Leur refus entêté de répondre aux nombreuses critiques concernant leur concert fâcheux à Tel Aviv me fait penser qu’ils ne veulent entendre qu’un seul côté – celui qui soutient l’apartheid.
11 Juillet 2017 – Ken Loach
J’ai été étonné de lire dans Rolling Stone que Thom Yorke pense que les critiques concernant le concert prévu de Radiohead à Tel Aviv ne sont que des “jets de merde” en public contre le groupe, sans leur avoir parlé en privé. C’est à la fois inexact et – même si c’était exact – assez hors de propos.
Que ce soit pendant l’apartheid d’Afrique du Sud par le passé ou pendant l’apartheid d’Israël de nos jours, lorsqu’une communauté oppressée demande à des artistes connus internationalement de ne pas prêter leurs noms aux tentatives des oppresseurs d’étouffer leurs violations des droits humains, il en va de notre obligation morale de tenir compte de leurs appels. Il devrait s’agir d’eux et de leurs droits humains, pas de nous et de notre sentiment de fierté.
J’ai aussi cru comprendre que plusieurs artistes avaient approché Radiohead en privé ces derniers mois, dont des artistes palestiniens et israéliens progressistes, et leur ont demandé une rencontre pour leur expliquer la nécessité de respecter le boycott culturel d’Israël, demandé par la société civile palestinienne. Autant que je sache, ces demandes ont été ignorées.
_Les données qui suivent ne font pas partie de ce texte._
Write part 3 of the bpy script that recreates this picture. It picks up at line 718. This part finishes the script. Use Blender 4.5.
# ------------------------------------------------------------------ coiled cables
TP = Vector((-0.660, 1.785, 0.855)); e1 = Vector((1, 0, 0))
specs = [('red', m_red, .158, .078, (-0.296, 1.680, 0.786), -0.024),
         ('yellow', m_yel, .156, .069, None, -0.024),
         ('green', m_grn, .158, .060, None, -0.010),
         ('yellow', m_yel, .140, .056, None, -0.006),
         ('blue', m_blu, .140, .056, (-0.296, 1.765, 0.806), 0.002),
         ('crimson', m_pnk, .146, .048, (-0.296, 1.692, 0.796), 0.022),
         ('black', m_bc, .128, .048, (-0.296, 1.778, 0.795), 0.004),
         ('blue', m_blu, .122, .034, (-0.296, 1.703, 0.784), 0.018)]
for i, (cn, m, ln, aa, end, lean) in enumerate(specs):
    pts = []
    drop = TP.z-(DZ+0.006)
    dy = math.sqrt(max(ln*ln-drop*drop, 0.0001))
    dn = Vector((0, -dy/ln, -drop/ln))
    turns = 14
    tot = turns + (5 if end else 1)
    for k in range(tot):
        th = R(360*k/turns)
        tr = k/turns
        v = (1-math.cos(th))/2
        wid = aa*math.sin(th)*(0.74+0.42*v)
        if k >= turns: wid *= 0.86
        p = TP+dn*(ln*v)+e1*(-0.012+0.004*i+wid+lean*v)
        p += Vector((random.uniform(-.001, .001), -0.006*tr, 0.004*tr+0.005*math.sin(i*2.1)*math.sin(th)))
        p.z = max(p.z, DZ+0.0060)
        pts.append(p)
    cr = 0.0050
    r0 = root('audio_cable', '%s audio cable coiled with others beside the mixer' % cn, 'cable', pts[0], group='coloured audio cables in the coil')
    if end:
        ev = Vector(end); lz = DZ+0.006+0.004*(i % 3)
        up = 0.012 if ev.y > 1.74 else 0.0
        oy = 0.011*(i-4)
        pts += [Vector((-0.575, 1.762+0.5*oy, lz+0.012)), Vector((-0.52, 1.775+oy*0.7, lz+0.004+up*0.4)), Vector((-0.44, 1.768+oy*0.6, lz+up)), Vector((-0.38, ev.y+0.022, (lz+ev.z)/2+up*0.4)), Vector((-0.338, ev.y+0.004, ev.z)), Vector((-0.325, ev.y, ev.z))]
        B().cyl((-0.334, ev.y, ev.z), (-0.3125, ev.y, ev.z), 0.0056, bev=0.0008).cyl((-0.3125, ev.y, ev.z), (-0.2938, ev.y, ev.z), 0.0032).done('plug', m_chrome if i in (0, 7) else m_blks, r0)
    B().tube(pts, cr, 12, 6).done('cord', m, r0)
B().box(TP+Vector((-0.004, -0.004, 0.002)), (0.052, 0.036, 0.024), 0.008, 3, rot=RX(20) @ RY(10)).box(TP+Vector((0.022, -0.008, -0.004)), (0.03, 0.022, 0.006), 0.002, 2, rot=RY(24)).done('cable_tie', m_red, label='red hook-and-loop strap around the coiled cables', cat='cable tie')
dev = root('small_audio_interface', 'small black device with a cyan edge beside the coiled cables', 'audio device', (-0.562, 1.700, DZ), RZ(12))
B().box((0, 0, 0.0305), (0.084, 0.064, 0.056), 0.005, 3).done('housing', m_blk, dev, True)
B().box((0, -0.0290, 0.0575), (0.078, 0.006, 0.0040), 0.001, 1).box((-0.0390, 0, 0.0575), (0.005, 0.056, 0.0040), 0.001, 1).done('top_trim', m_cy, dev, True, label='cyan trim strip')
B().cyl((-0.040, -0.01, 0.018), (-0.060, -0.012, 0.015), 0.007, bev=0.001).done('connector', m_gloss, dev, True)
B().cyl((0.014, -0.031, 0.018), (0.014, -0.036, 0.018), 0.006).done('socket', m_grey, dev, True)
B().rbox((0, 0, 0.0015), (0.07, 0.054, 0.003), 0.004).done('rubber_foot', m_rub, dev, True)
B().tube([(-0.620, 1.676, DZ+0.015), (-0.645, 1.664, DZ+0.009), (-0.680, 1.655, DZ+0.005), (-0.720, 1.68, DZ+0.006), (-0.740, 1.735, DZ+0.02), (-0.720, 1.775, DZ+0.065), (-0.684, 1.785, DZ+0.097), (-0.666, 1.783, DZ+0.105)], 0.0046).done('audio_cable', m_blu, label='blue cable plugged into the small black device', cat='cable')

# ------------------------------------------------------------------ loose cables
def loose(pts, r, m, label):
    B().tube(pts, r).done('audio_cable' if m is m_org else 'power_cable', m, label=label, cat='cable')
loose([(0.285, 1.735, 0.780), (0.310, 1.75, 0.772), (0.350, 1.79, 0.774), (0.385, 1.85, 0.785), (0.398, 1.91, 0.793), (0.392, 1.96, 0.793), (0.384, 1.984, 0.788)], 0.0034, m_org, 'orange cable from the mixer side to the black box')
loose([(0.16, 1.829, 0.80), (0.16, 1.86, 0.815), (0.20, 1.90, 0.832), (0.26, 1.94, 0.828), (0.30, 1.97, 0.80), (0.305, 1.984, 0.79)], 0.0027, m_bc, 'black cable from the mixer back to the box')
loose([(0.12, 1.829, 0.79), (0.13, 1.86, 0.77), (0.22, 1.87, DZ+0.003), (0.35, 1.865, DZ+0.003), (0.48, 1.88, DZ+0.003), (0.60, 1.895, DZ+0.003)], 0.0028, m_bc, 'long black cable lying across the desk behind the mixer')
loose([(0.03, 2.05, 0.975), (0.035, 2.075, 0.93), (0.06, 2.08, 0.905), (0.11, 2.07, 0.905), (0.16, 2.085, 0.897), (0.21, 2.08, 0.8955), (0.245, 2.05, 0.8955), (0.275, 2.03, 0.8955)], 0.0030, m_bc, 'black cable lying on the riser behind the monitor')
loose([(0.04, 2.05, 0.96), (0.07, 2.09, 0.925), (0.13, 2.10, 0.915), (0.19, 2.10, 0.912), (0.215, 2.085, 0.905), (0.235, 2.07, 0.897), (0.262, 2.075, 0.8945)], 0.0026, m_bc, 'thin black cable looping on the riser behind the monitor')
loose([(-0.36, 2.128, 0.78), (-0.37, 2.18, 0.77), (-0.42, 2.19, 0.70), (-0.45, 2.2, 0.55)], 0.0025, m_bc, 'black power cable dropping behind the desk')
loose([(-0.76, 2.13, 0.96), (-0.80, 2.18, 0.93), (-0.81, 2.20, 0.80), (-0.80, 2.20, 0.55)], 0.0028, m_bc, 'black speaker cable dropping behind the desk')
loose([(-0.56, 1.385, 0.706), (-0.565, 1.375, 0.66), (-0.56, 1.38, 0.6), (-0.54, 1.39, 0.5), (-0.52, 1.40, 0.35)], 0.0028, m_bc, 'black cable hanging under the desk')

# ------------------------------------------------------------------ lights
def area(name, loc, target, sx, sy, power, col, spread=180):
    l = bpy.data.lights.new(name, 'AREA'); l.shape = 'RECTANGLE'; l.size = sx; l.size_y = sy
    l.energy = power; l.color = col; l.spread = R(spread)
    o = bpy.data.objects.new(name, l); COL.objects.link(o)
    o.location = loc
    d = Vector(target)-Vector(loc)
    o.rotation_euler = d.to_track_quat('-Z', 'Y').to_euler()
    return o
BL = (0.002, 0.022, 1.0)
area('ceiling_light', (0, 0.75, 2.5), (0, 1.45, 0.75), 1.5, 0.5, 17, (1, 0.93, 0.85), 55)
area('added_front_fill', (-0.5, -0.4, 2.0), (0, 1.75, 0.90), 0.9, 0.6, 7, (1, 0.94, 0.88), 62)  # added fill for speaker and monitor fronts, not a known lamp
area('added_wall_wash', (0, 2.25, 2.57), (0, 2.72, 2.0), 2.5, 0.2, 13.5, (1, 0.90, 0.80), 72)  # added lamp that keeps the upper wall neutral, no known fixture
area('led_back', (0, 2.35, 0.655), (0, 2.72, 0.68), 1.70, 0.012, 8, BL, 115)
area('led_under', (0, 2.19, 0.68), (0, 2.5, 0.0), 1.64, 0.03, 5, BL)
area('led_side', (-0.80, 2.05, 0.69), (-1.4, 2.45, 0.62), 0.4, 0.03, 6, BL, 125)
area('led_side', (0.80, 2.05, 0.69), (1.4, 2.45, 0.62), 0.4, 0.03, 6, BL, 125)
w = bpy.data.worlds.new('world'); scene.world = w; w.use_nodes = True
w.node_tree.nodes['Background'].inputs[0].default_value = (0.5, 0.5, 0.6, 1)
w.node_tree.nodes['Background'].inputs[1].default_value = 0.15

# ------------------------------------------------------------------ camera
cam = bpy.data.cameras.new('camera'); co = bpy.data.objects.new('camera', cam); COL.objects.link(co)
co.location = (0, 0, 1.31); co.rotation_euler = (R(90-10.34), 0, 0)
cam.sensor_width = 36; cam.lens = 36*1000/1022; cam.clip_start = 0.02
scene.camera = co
J’ai moi-même approché le manager de Radiohead pour une proposition de rencontre, aux côtés d’artistes palestiniens. Cette offre a été faite plusieurs fois ces trois dernières semaines. A ce jour je n’ai reçu aucune réponse, que ce soit du groupe ou du manager.
Cela est profondément décevant. Je ne sais pas qui conseille Radiohead, mais leur refus entêté de répondre aux critiques concernant leur concert fâcheux à Tel Aviv me fait penser qu’ils ne veulent entendre qu’un seul côté – celui qui soutient l’apartheid.
Yorke a dit qu’il ne penserait jamais à me dire “où travailler ou bien quoi faire ou boire.” Au contraire, moi je pense que nous devrions tous discuter de comment répondre aux appels d’une communauté oppressée. Dans ce cas, Radiohead devraient écouter leurs amis qui leur disent qu’en jouant à Tel Aviv ils sapent non seulement la lutte pour les droits humains mais aussi la réputation de Radiohead.
Les musiciens, artistes, écrivains, réalisateurs, organisations culturelles palestiniens nous ont demandé de nous engager dans un boycott culturel institutionnel d’Israël, tout comme cela avait été fait pendant l’apartheid en Afrique du Sud. Ils nous ont demandé, au minimum, de nous abstenir de saper leur lutte pour mettre fin à l’occupation militaire israélienne, qui aura 50 ans cette année, à la colonisation de leurs terres et à son système d’apartheid qui domine chaque aspect de leurs vies.
Yorke nous reproche de “balancer” le mot apartheid. La définition correspond, trop bien. Les hommes, femmes et enfants palestiniens sont dégagés de chez eux pour voir des colons israéliens s’y installer ; ils regardent leurs maisons se faire détruire alors que la construction illégale de maisons pour Juifs seulement continue de confisquer des terres palestiniennes ; ils voyagent sur des routes soumises à la ségrégation raciale et subissent l’humiliation aux check points et barrages routiers israéliens.
Les Palestiniens savent que les artistes qui ne respectent pas leur stratégie non- violente, peu importent les intentions, finissent par blanchir et aider à perpétuer cette injustice, alors qu’Israël continue d’ignorer le droit international et les résolutions de l’ONU.
Moi, ainsi que d’autres, désirons toujours rencontrer Yorke et ses collègues, avec des artistes palestiniens. Radiohead est un groupe important pour beaucoup de gens à travers le monde, pas seulement parce qu’ils sont d’éminents musiciens talentueux, mais aussi parce qu’ils sont perçus comme un groupe politiquement progressiste. Aucun d’entre nous ne veut les voir faire l’erreur d’avoir l’air de soutenir ou de cacher l’oppression israélienne. S’ils vont à Tel Aviv, ils ne l’oublieront probablement jamais.
Souvenez-vous de ce que le héros sud-africain contre l’apartheid, Desmond Tutu, nous a souvent dit : il n’est pas de neutralité dans les situations de grave injustice. Radiohead doit décider s’ils sont du coté de l’oppressé ou de celui de l’oppresseur. Le choix est simple.